*PROMPT*
Write the material out again in full, word for word. Do not include the pictures.

Entries taken from a collection
+++++

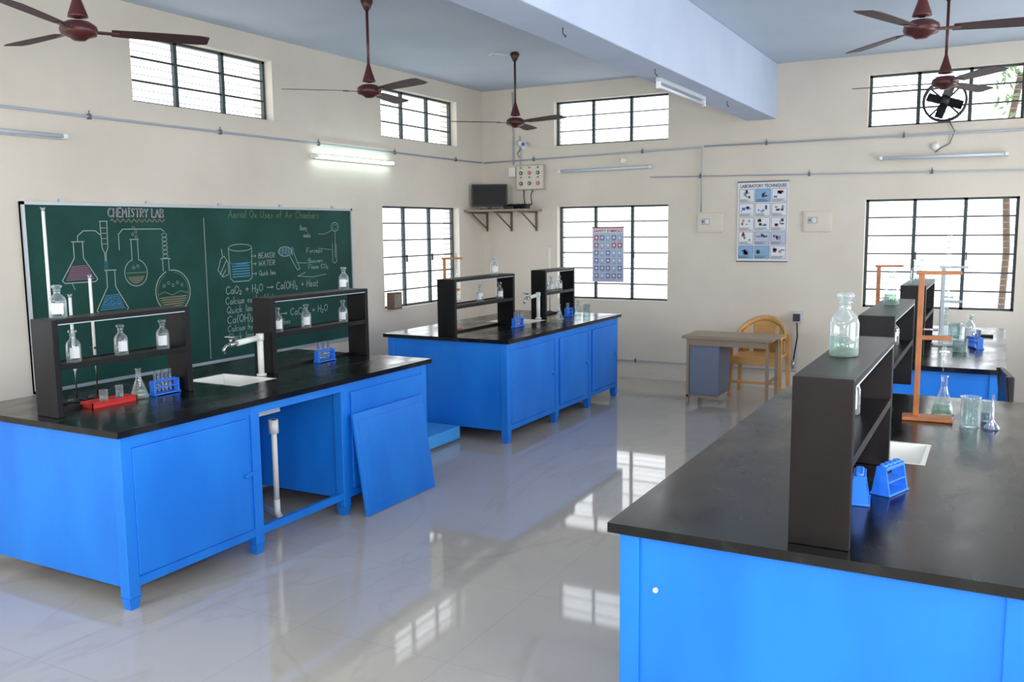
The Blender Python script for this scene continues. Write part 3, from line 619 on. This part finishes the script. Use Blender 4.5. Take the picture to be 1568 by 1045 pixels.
def shell(a0,a1,zf,zt,th=.022,n=14):    # curved moulded back panel
    R=[]
    for i in range(n+1):
        a=math.radians(a0+(a1-a0)*i/n); 
        for rr in (0,th):
            x=-(sw+.02-rr)*math.cos(a); y=.0+(.27-rr)*math.sin(a); R.append([m.bm.verts.new((x,y,zf(a))),m.bm.verts.new((x,y,zt(a)))])
    ii=m.mi(CHW)
    def fc(*q): 
        f=m.bm.faces.new(q); f.material_index=ii; f.smooth=True
    for i in range(n):
        o0,i0,o1,i1=R[2*i],R[2*i+1],R[2*i+2],R[2*i+3]
        fc(o0[0],o1[0],o1[1],o0[1]); fc(i0[0],i0[1],i1[1],i1[0]); fc(o0[1],o1[1],i1[1],i0[1]); fc(o0[0],i0[0],i1[0],o1[0])
    for q in (R[0],R[-2]):
        k=0 if q is R[0] else -2; o_,i_=R[k],R[k+1]; fc(o_[0],o_[1],i_[1],i_[0])
top=lambda a:.66+.19*math.sin(a)**1.2
shell(0,180,lambda a:top(a)-.06,top,n=24); shell(62,118,lambda a:.44,lambda a:top(a)-.05); shell(30,50,lambda a:.44,lambda a:top(a)-.05,n=5); shell(130,150,lambda a:.44,lambda a:top(a)-.05,n=5)
for sx in (-1,1): m.box((sx*sw-.03,-.28,.64),(sx*sw+.03,.02,.665),CHW,.008)
m.box((-sw+.01,-.225,.15),(sw-.01,-.215,.18),CHW); m.done()
def stool(x,y,h=.55):
    m=M('lab_stool',(x,y,0)); m.lathe([(0,h-.035),(.15,h-.035),(.165,h-.02),(.165,h-.008),(.155,h),(0,h)],(0,0,0),STOOL,24)
    for i in range(4):
        a=math.pi/4+math.pi/2*i; m.tube([(.10*math.cos(a),.10*math.sin(a),h-.03),(.17*math.cos(a),.17*math.sin(a),.006)],.012,STOOL,8)
    m.tube([(.145*math.cos(2*math.pi*i/24),.145*math.sin(2*math.pi*i/24),.22) for i in range(25)],.007,STOOL,6); m.done()
stool(1.06,-4.12,.74); stool(6.45,-2.6,.66)
# dark side chair in the gap between the right-hand benches
m=M('side_chair',(6.27,-4.36,0),1.7)
for x in (-.19,.17):
    m.tube([(x,-.2,.005),(x,-.18,.46)],.012,STOOL); m.tube([(x,.22,.005),(x,.18,.46),(x,.24,.98)],.012,STOOL)
m.box((-.21,-.21,.45),(.21,.21,.49),STOOL,.01); m.box((-.20,.205,.74),(.19,.235,.98),STOOL,.008); m.box((-.19,.19,.60),(.18,.21,.64),STOOL,.004)
m.tube([(-.19,-.19,.2),(-.19,.2,.2)],.008,STOOL); m.tube([(.17,-.19,.2),(.17,.2,.2)],.008,STOOL); m.done()

m=M('door_1',(0,.002,0)); m.box((3.9,NY,0),(4.0,NY+.05,2.15),DTOP,.004); m.box((4.45,NY,0),(4.55,NY+.05,2.15),DTOP,.004) ; m.box((3.9,NY,2.1),(4.55,NY+.05,2.2),DTOP,.004); m.box((4.0,NY,0.005),(4.45,NY+.03,2.1),BROWNB,.004); m.done()

# ------------------------------------------------------------------ outside & light
m=M('tree',(6.0,2.2,0)); m.tube([(0,0,-.1),(.05,0,1.5),(-.02,.05,2.8),(.1,0,3.6)],.04,BARK)
for i in range(150):
    c=Vector((random.gauss(0,.09),random.gauss(0,.3),random.gauss(3.75,.35))); u=Vector((random.uniform(-1,1),random.uniform(-1,1),random.uniform(-1,1))).normalized()*.06; v=u.orthogonal().normalized()*.022
    m.poly([c-u,c+v,c+u,c-v],LEAF)
m.done()
w=D.worlds.new('daylight'); SC.world=w; w.use_nodes=True; bg=w.node_tree.nodes['Background']; bg.inputs[0].default_value=(.93,.97,1,1); bg.inputs[1].default_value=3.2
def area(name,loc,rot,sx,sy,p,col=(1,1,1)):
    l=D.lights.new(name,'AREA'); l.shape='RECTANGLE'; l.size=sx; l.size_y=sy; l.energy=p; l.color=col
    o=D.objects.new(name,l); o.location=loc; o.rotation_euler=rot; SC.collection.objects.link(o); return o
FILL_TINT=(.92,.96,1)
pw={'right':36,'near':66}      # added fill, W per m2 of opening; left/back windows are lit by the sky itself
for sd,hs in holes.items():
    if sd not in pw: continue
    P=side(sd); rot={'right':(math.pi/2,0,math.pi/2),'near':(math.pi/2,0,0)}[sd]
    for (a,b2,c,d) in hs:
        area('window_daylight',P((a+b2)/2,TH+.05,(c+d)/2),rot,(b2-a),(d-c),pw[sd]*(b2-a)*(d-c),FILL_TINT)  # fill lamp added outside each out-of-view window to brighten the room
l=D.lights.new('camera_flash','POINT'); l.energy=150; l.shadow_soft_size=.08; l.color=(.95,.97,1); o=D.objects.new('camera_flash',l); o.location=(5.99,-10.3,1.98); SC.collection.objects.link(o)

# ------------------------------------------------------------------ camera
yw,pt,rl=.4998,-.1249,-.0107
wv=Vector((-math.sin(yw)*math.cos(pt),math.cos(yw)*math.cos(pt),math.sin(pt))); Rv=Vector((math.cos(yw),math.sin(yw),0)); Uv=Rv.cross(wv)
R2=Rv*math.cos(rl)+Uv*math.sin(rl); U2=-Rv*math.sin(rl)+Uv*math.cos(rl)
cam=D.cameras.new('camera'); cam.lens=36*1365.98/1568; cam.sensor_width=36; cam.clip_start=.05
co=D.objects.new('camera',cam); SC.collection.objects.link(co)
mt=Matrix((R2,U2,-wv)).transposed().to_4x4(); mt.translation=(5.9838,-10.2196,1.8291); co.matrix_world=mt; SC.camera=co
SC.view_settings.view_transform='Standard'; SC.view_settings.exposure=0
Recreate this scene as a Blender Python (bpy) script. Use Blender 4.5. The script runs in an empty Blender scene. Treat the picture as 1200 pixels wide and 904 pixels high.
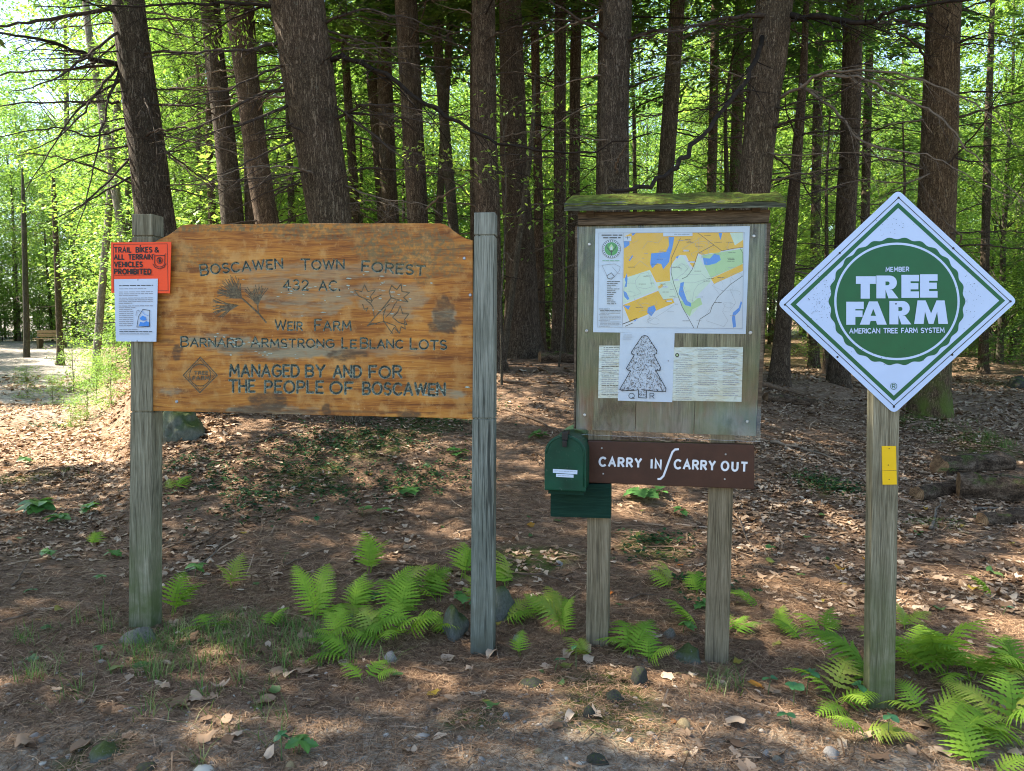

+++++

*WRITTEN SOLUTION*
The Blender Python script for this scene continues. Write part 3, from line 619 on. This part finishes the script. Use Blender 4.5. Take the picture to be 1568 by 1045 pixels.
def shell(a0,a1,zf,zt,th=.022,n=14):    # curved moulded back panel
    R=[]
    for i in range(n+1):
        a=math.radians(a0+(a1-a0)*i/n); 
        for rr in (0,th):
            x=-(sw+.02-rr)*math.cos(a); y=.0+(.27-rr)*math.sin(a); R.append([m.bm.verts.new((x,y,zf(a))),m.bm.verts.new((x,y,zt(a)))])
    ii=m.mi(CHW)
    def fc(*q): 
        f=m.bm.faces.new(q); f.material_index=ii; f.smooth=True
    for i in range(n):
        o0,i0,o1,i1=R[2*i],R[2*i+1],R[2*i+2],R[2*i+3]
        fc(o0[0],o1[0],o1[1],o0[1]); fc(i0[0],i0[1],i1[1],i1[0]); fc(o0[1],o1[1],i1[1],i0[1]); fc(o0[0],i0[0],i1[0],o1[0])
    for q in (R[0],R[-2]):
        k=0 if q is R[0] else -2; o_,i_=R[k],R[k+1]; fc(o_[0],o_[1],i_[1],i_[0])
top=lambda a:.66+.19*math.sin(a)**1.2
shell(0,180,lambda a:top(a)-.06,top,n=24); shell(62,118,lambda a:.44,lambda a:top(a)-.05); shell(30,50,lambda a:.44,lambda a:top(a)-.05,n=5); shell(130,150,lambda a:.44,lambda a:top(a)-.05,n=5)
for sx in (-1,1): m.box((sx*sw-.03,-.28,.64),(sx*sw+.03,.02,.665),CHW,.008)
m.box((-sw+.01,-.225,.15),(sw-.01,-.215,.18),CHW); m.done()
def stool(x,y,h=.55):
    m=M('lab_stool',(x,y,0)); m.lathe([(0,h-.035),(.15,h-.035),(.165,h-.02),(.165,h-.008),(.155,h),(0,h)],(0,0,0),STOOL,24)
    for i in range(4):
        a=math.pi/4+math.pi/2*i; m.tube([(.10*math.cos(a),.10*math.sin(a),h-.03),(.17*math.cos(a),.17*math.sin(a),.006)],.012,STOOL,8)
    m.tube([(.145*math.cos(2*math.pi*i/24),.145*math.sin(2*math.pi*i/24),.22) for i in range(25)],.007,STOOL,6); m.done()
stool(1.06,-4.12,.74); stool(6.45,-2.6,.66)
# dark side chair in the gap between the right-hand benches
m=M('side_chair',(6.27,-4.36,0),1.7)
for x in (-.19,.17):
    m.tube([(x,-.2,.005),(x,-.18,.46)],.012,STOOL); m.tube([(x,.22,.005),(x,.18,.46),(x,.24,.98)],.012,STOOL)
m.box((-.21,-.21,.45),(.21,.21,.49),STOOL,.01); m.box((-.20,.205,.74),(.19,.235,.98),STOOL,.008); m.box((-.19,.19,.60),(.18,.21,.64),STOOL,.004)
m.tube([(-.19,-.19,.2),(-.19,.2,.2)],.008,STOOL); m.tube([(.17,-.19,.2),(.17,.2,.2)],.008,STOOL); m.done()

m=M('door_1',(0,.002,0)); m.box((3.9,NY,0),(4.0,NY+.05,2.15),DTOP,.004); m.box((4.45,NY,0),(4.55,NY+.05,2.15),DTOP,.004) ; m.box((3.9,NY,2.1),(4.55,NY+.05,2.2),DTOP,.004); m.box((4.0,NY,0.005),(4.45,NY+.03,2.1),BROWNB,.004); m.done()

# ------------------------------------------------------------------ outside & light
m=M('tree',(6.0,2.2,0)); m.tube([(0,0,-.1),(.05,0,1.5),(-.02,.05,2.8),(.1,0,3.6)],.04,BARK)
for i in range(150):
    c=Vector((random.gauss(0,.09),random.gauss(0,.3),random.gauss(3.75,.35))); u=Vector((random.uniform(-1,1),random.uniform(-1,1),random.uniform(-1,1))).normalized()*.06; v=u.orthogonal().normalized()*.022
    m.poly([c-u,c+v,c+u,c-v],LEAF)
m.done()
w=D.worlds.new('daylight'); SC.world=w; w.use_nodes=True; bg=w.node_tree.nodes['Background']; bg.inputs[0].default_value=(.93,.97,1,1); bg.inputs[1].default_value=3.2
def area(name,loc,rot,sx,sy,p,col=(1,1,1)):
    l=D.lights.new(name,'AREA'); l.shape='RECTANGLE'; l.size=sx; l.size_y=sy; l.energy=p; l.color=col
    o=D.objects.new(name,l); o.location=loc; o.rotation_euler=rot; SC.collection.objects.link(o); return o
FILL_TINT=(.92,.96,1)
pw={'right':36,'near':66}      # added fill, W per m2 of opening; left/back windows are lit by the sky itself
for sd,hs in holes.items():
    if sd not in pw: continue
    P=side(sd); rot={'right':(math.pi/2,0,math.pi/2),'near':(math.pi/2,0,0)}[sd]
    for (a,b2,c,d) in hs:
        area('window_daylight',P((a+b2)/2,TH+.05,(c+d)/2),rot,(b2-a),(d-c),pw[sd]*(b2-a)*(d-c),FILL_TINT)  # fill lamp added outside each out-of-view window to brighten the room
l=D.lights.new('camera_flash','POINT'); l.energy=150; l.shadow_soft_size=.08; l.color=(.95,.97,1); o=D.objects.new('camera_flash',l); o.location=(5.99,-10.3,1.98); SC.collection.objects.link(o)

# ------------------------------------------------------------------ camera
yw,pt,rl=.4998,-.1249,-.0107
wv=Vector((-math.sin(yw)*math.cos(pt),math.cos(yw)*math.cos(pt),math.sin(pt))); Rv=Vector((math.cos(yw),math.sin(yw),0)); Uv=Rv.cross(wv)
R2=Rv*math.cos(rl)+Uv*math.sin(rl); U2=-Rv*math.sin(rl)+Uv*math.cos(rl)
cam=D.cameras.new('camera'); cam.lens=36*1365.98/1568; cam.sensor_width=36; cam.clip_start=.05
co=D.objects.new('camera',cam); SC.collection.objects.link(co)
mt=Matrix((R2,U2,-wv)).transposed().to_4x4(); mt.translation=(5.9838,-10.2196,1.8291); co.matrix_world=mt; SC.camera=co
SC.view_settings.view_transform='Standard'; SC.view_settings.exposure=0
Recreate this scene as a Blender Python (bpy) script. Use Blender 4.5. The script runs in an empty Blender scene. Treat the picture as 1200 pixels wide and 904 pixels high.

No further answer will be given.